__Aim of the exercise__
For each line in the data below that holds "this", return a copy.

__Exercise materials__
START

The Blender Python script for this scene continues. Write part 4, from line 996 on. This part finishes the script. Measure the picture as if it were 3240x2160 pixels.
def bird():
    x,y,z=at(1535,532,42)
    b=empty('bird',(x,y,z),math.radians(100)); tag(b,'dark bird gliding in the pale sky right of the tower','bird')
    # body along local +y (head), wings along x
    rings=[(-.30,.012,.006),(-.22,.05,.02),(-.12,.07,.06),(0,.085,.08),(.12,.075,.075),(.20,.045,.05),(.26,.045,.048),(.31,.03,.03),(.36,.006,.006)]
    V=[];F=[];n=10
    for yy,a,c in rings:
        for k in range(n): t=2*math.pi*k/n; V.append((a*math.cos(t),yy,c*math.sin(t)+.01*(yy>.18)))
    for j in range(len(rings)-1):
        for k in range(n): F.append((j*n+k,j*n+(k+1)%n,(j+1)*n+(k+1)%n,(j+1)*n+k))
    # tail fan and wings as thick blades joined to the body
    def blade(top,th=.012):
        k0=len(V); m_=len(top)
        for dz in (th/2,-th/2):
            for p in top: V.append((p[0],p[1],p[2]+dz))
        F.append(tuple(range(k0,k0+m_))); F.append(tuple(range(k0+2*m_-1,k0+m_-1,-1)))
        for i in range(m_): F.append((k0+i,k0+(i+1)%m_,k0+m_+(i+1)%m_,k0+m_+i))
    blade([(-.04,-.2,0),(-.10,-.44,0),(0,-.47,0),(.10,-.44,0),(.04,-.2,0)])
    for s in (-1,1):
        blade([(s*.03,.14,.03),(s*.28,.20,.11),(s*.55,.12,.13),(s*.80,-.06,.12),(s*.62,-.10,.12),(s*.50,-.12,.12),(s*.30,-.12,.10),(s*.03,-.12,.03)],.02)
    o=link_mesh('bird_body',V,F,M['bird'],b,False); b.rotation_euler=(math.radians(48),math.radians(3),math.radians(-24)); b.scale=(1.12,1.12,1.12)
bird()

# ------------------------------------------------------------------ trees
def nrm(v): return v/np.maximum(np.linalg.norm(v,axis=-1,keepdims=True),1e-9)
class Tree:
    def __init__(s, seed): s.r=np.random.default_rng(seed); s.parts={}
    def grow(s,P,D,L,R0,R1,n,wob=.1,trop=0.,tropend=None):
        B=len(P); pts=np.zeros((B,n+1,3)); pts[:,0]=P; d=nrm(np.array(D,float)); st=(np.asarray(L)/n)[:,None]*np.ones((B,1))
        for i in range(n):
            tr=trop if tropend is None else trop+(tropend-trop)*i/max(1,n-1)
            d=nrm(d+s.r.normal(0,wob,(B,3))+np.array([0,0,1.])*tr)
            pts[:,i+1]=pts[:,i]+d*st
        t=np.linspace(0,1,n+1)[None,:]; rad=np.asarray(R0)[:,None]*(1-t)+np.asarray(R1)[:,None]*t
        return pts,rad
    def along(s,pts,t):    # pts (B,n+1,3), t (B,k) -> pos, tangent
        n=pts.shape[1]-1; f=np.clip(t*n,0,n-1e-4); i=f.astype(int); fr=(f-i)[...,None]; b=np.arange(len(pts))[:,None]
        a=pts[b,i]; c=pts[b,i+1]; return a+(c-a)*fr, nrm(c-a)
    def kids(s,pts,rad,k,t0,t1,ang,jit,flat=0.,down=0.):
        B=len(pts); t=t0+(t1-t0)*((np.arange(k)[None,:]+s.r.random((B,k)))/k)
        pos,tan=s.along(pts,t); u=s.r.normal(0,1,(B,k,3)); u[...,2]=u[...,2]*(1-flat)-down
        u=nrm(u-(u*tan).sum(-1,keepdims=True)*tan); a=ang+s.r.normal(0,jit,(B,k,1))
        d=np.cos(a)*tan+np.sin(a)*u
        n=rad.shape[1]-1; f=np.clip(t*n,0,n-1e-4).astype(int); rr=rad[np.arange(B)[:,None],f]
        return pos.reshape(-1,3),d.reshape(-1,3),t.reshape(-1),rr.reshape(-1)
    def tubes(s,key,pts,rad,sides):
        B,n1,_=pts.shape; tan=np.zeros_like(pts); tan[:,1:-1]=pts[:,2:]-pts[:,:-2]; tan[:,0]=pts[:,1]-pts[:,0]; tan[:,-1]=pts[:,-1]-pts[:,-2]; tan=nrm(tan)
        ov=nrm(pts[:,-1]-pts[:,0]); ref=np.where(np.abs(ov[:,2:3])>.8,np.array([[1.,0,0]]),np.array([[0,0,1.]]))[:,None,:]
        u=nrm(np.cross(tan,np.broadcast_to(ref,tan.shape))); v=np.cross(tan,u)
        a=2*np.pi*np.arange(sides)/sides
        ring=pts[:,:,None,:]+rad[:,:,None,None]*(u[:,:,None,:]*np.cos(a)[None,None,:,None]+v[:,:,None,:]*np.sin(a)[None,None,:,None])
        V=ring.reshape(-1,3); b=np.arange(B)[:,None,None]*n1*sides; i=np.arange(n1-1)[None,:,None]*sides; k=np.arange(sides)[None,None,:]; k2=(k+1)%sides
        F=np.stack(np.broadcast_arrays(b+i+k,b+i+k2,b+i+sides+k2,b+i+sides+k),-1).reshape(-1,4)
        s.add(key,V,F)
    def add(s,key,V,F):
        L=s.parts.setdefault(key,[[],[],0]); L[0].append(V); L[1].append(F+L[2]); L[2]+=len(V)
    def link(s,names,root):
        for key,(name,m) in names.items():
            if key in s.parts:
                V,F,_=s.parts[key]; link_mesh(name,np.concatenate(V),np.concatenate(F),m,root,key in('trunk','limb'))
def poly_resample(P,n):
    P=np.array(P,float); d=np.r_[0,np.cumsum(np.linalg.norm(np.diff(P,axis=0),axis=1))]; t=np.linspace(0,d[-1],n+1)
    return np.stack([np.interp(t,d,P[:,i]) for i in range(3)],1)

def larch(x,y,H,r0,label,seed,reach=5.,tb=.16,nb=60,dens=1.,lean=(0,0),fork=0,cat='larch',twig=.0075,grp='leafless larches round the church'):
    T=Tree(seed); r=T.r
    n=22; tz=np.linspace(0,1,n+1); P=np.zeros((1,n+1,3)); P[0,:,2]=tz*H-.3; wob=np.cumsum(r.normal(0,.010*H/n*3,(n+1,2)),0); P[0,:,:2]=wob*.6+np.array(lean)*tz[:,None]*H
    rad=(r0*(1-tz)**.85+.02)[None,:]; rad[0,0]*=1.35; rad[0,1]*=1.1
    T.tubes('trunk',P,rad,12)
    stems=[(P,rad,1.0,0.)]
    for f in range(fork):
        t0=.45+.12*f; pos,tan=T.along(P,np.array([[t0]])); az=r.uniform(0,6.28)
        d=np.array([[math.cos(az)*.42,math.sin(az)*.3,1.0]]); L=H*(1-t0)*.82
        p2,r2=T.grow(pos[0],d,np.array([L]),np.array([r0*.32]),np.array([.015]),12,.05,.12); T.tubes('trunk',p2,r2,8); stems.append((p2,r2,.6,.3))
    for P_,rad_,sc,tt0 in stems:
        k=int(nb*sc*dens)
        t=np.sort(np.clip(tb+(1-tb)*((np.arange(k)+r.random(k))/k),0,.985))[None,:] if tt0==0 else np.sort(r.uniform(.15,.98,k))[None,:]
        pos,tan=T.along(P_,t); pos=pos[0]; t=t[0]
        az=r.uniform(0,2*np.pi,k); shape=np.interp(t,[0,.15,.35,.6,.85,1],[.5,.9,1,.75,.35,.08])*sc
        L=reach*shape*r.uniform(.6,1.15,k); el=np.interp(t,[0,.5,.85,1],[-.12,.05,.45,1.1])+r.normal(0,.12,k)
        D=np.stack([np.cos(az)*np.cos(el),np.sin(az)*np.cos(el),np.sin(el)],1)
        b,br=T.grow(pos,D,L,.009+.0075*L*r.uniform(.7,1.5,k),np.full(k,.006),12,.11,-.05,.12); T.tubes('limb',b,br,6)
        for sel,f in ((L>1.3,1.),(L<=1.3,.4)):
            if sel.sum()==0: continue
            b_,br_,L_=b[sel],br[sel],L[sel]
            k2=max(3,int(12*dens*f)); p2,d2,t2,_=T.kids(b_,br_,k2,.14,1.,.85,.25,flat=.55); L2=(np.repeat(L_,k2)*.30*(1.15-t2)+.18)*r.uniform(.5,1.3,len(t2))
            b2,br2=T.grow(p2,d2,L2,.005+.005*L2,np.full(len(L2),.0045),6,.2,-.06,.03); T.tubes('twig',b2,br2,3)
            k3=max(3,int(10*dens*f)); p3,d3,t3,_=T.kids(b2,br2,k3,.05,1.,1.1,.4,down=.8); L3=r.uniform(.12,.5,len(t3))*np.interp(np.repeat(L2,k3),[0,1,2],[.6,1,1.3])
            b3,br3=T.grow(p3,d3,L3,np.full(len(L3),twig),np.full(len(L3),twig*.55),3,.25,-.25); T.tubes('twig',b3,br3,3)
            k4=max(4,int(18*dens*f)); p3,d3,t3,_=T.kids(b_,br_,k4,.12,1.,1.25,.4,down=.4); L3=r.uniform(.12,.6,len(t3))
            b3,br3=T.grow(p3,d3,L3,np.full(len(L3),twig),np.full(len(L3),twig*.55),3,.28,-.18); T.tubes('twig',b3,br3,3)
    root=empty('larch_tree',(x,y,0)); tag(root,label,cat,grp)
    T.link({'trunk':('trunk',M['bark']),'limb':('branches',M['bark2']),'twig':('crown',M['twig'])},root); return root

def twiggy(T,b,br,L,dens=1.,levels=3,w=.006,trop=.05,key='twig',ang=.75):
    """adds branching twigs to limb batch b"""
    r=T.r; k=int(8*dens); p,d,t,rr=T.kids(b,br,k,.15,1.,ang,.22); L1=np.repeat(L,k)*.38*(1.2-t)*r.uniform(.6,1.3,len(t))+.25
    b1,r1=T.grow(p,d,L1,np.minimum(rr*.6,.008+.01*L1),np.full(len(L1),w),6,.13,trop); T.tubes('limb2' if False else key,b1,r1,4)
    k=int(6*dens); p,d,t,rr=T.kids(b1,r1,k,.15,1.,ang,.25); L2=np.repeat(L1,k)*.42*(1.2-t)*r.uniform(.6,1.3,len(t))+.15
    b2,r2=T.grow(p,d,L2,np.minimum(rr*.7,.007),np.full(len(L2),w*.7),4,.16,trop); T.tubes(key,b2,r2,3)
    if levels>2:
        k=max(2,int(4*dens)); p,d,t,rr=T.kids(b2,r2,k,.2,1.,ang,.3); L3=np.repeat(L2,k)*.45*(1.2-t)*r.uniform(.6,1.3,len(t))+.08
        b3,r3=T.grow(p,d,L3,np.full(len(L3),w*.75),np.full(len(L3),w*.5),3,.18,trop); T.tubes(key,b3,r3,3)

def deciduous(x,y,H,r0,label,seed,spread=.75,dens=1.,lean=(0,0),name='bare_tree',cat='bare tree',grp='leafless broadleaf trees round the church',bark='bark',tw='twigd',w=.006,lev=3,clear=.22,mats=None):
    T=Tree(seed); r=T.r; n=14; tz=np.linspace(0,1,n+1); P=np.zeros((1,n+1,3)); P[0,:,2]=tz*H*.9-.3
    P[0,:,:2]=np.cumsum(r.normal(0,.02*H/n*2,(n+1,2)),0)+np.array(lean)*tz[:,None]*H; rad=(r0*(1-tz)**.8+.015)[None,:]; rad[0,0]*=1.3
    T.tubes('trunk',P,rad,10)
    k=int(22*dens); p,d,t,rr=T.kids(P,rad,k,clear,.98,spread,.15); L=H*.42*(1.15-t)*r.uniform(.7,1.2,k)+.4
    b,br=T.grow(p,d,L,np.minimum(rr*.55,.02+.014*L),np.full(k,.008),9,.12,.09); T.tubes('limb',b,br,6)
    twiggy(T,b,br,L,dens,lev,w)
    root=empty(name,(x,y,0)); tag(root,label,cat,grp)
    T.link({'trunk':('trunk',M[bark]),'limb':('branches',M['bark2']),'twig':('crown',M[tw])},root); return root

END
START

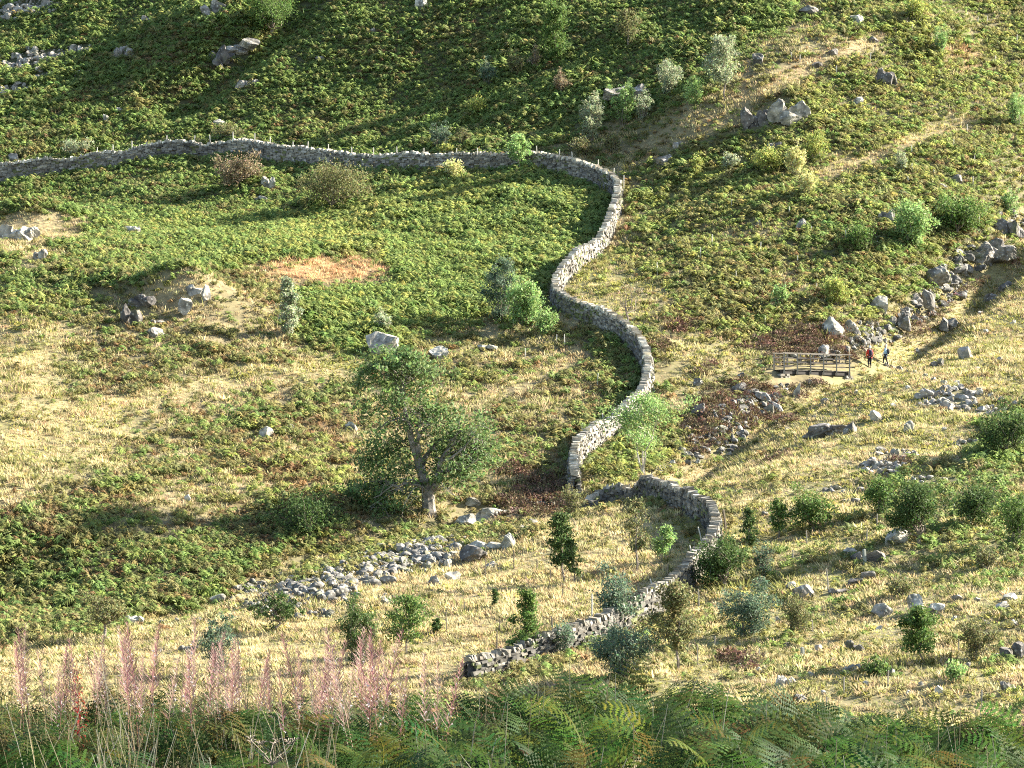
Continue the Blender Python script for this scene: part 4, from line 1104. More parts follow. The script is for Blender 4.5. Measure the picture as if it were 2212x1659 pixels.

END

__Written solution__
The Blender Python script for this scene continues. Write part 4, from line 996 on. This part finishes the script. Measure the picture as if it were 3240x2160 pixels.
Continue the Blender Python script for this scene: part 4, from line 1104. More parts follow. The script is for Blender 4.5. Measure the picture as if it were 2212x1659 pixels.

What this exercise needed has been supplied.